## begin
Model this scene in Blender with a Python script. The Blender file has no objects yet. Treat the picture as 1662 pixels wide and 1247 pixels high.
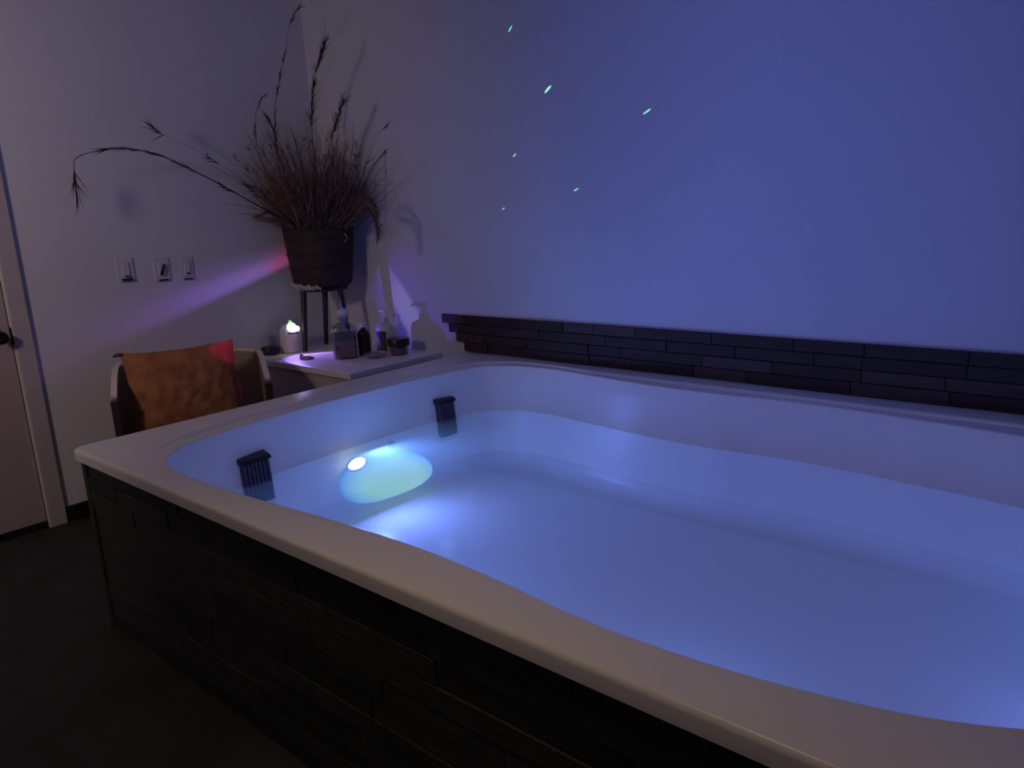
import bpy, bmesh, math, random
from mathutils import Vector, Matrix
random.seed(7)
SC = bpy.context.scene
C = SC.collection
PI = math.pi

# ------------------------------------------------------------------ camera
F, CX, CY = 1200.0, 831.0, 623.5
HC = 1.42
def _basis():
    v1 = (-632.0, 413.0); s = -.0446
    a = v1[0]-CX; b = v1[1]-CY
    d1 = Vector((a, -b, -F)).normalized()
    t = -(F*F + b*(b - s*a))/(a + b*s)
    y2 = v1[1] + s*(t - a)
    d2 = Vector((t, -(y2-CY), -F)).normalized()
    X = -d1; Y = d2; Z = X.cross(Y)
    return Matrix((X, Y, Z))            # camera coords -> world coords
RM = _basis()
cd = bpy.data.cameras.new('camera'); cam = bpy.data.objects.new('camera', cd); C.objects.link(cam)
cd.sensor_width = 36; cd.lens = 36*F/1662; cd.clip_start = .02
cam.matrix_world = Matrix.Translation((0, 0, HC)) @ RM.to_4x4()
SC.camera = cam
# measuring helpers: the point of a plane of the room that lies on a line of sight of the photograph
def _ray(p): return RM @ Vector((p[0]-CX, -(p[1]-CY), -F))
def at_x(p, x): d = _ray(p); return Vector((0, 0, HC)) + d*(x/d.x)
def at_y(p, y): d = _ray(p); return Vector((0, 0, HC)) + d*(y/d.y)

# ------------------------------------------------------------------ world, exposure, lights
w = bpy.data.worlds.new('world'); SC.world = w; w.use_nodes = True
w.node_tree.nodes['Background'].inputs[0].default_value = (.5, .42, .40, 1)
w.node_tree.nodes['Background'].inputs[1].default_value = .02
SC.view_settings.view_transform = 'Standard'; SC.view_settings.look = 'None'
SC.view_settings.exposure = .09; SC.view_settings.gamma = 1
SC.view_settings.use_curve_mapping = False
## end
◆ TO DO
Every line from the start of the listing above through the line with "PI = math.pi" should be repeated exactly; skip the pictures and add nothing else.

◆ THE REPLY
Model this scene in Blender with a Python script. The Blender file has no objects yet. Treat the picture as 1662 pixels wide and 1247 pixels high.
import bpy, bmesh, math, random
from mathutils import Vector, Matrix
random.seed(7)
SC = bpy.context.scene
C = SC.collection
PI = math.pi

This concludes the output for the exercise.